**Challenge:** Take the line containing "Reconstruct this image", the line containing "C = sc.collection", and all lines between them, and transcribe them exactly. Leave out pictures.

────────────────

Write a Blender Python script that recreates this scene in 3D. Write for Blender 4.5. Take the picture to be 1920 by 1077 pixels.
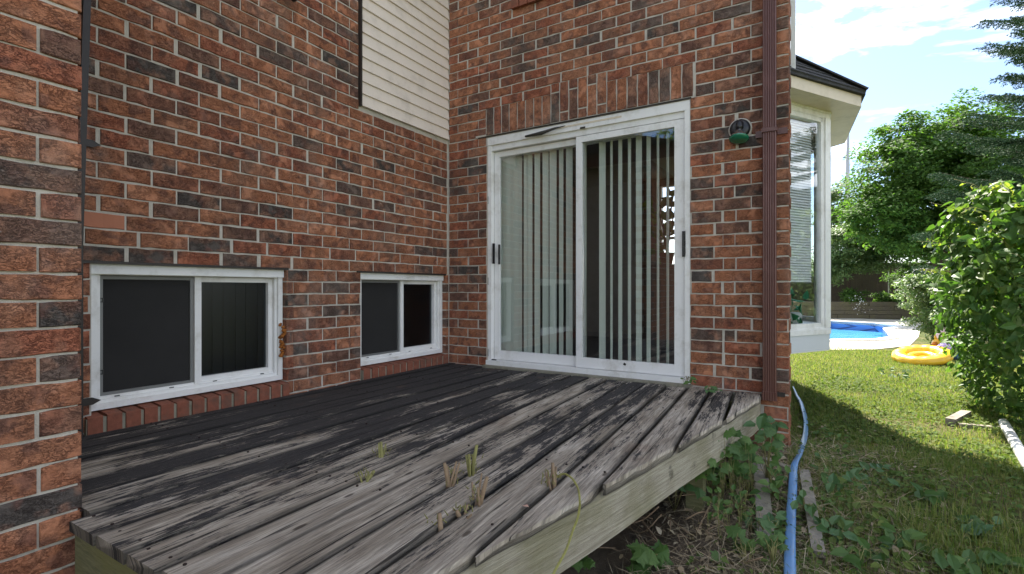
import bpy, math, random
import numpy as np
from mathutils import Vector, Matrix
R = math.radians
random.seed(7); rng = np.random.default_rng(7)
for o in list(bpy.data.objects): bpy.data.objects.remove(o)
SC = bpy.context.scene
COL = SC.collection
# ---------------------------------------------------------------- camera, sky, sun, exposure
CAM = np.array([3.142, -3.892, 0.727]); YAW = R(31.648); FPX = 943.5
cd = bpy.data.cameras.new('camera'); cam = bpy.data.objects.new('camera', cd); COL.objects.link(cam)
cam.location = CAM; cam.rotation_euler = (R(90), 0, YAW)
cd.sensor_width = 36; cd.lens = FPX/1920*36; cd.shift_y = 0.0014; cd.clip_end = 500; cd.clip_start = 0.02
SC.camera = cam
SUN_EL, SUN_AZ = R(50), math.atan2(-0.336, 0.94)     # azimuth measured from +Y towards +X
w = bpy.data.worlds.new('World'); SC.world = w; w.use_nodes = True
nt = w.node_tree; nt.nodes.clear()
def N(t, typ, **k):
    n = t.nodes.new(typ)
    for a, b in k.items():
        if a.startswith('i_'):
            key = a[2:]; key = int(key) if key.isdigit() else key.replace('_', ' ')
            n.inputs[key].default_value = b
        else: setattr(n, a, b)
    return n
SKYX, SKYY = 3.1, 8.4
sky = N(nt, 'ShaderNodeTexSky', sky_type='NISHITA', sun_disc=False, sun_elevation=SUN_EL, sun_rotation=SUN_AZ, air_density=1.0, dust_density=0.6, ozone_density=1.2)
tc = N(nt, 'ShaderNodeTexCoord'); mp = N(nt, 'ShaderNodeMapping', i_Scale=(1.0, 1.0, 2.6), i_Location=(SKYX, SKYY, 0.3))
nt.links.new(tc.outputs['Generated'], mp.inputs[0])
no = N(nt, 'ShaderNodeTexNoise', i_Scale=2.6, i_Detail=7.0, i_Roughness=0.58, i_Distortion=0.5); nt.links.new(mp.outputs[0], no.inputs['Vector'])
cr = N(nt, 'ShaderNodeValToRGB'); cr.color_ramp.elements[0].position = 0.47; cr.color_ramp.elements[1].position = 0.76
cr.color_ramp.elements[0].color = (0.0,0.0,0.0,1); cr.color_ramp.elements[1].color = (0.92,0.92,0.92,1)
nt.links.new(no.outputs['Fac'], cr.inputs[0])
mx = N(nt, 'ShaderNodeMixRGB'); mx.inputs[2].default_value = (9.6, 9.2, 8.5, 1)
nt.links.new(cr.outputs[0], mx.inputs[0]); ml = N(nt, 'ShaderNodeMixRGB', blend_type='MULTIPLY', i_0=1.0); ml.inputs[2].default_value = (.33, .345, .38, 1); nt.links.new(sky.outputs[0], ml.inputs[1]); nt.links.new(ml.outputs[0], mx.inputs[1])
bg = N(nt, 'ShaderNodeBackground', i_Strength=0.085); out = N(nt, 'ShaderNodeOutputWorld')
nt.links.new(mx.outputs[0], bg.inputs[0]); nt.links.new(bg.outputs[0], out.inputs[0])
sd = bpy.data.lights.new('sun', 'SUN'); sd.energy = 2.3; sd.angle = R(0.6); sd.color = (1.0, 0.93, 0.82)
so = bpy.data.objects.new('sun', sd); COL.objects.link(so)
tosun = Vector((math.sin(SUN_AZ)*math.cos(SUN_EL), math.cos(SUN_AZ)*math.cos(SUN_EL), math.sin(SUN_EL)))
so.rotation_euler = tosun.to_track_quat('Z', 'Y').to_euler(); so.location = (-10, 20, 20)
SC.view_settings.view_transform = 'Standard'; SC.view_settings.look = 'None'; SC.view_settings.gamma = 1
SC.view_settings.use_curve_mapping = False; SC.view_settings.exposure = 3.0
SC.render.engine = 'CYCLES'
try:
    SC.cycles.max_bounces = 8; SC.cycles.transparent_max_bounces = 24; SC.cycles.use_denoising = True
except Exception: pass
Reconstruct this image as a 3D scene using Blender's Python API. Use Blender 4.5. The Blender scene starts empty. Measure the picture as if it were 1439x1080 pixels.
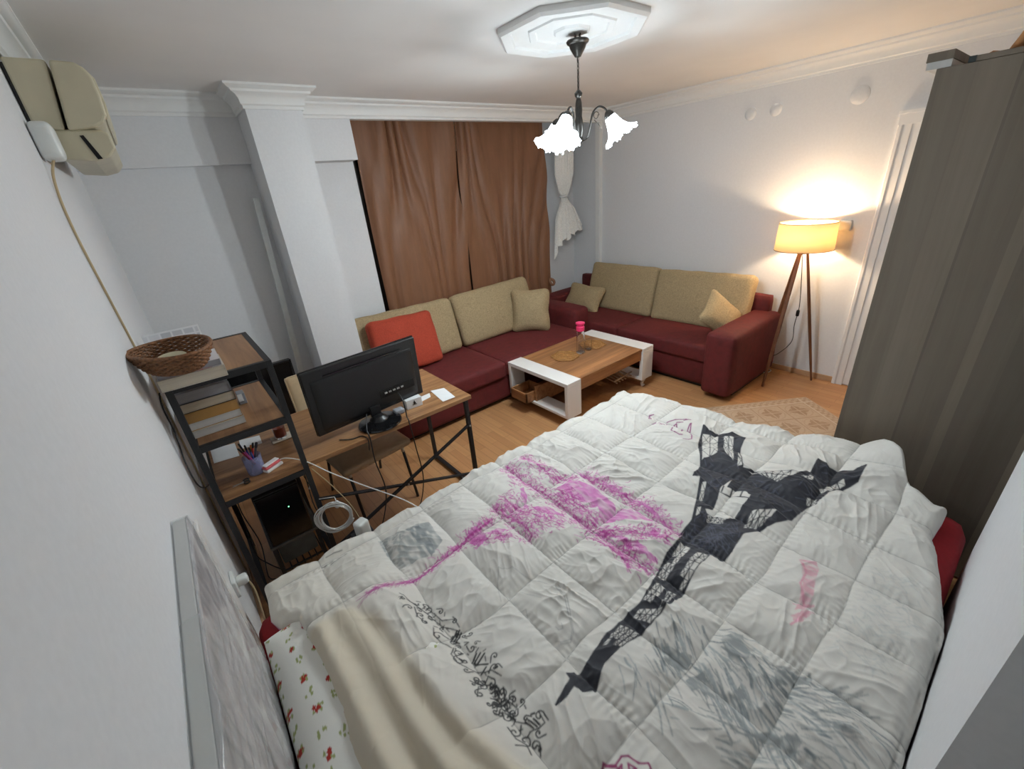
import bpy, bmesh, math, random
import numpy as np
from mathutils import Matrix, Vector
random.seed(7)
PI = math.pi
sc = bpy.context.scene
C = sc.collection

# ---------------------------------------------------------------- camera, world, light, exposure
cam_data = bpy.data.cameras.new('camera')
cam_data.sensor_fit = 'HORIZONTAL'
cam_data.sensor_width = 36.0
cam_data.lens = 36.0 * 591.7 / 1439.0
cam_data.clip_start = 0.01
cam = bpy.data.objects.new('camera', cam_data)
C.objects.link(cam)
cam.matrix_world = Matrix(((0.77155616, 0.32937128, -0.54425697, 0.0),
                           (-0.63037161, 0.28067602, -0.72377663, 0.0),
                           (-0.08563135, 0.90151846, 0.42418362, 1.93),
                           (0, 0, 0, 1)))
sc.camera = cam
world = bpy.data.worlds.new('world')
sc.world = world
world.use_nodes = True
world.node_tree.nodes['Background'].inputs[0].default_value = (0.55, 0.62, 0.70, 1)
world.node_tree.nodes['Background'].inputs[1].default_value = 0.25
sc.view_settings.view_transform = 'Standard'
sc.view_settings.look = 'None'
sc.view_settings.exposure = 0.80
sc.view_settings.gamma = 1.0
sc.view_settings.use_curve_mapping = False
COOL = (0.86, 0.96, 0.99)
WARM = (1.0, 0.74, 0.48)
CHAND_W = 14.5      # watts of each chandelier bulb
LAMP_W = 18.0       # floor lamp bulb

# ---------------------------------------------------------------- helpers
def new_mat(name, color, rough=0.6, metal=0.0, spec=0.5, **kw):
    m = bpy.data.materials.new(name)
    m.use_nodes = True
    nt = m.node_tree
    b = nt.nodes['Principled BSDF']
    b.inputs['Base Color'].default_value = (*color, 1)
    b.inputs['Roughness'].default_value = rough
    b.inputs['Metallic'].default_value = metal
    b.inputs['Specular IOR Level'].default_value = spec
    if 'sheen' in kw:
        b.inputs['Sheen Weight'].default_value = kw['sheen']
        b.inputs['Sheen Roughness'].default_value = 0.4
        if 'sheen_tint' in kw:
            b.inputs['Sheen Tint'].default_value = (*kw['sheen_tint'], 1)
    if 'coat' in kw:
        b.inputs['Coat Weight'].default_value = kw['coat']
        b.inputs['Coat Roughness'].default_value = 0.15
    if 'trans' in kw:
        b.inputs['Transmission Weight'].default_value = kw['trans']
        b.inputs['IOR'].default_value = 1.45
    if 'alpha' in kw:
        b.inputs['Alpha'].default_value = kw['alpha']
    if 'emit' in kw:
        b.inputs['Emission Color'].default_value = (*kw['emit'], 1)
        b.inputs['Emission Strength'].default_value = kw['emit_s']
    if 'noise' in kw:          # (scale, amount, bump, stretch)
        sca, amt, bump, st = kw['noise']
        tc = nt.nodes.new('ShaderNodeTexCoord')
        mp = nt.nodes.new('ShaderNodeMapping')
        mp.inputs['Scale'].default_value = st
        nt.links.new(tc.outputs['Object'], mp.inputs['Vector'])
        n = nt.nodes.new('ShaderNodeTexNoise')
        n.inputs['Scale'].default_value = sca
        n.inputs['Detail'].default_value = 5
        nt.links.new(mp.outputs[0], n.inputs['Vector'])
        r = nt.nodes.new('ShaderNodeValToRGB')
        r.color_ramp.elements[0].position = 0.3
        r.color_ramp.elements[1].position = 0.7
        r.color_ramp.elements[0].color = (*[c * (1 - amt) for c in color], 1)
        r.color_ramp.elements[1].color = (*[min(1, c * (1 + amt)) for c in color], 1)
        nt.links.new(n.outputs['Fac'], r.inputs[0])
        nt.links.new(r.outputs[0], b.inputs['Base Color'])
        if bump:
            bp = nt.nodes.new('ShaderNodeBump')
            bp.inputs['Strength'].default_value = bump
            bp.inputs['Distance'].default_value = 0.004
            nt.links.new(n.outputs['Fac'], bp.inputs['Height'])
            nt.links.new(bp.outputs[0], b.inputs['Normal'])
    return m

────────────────

**The response:**
Reconstruct this image as a 3D scene using Blender's Python API. Use Blender 4.5. The Blender scene starts empty. Measure the picture as if it were 1439x1080 pixels.
import bpy, bmesh, math, random
import numpy as np
from mathutils import Matrix, Vector
random.seed(7)
PI = math.pi
sc = bpy.context.scene
C = sc.collection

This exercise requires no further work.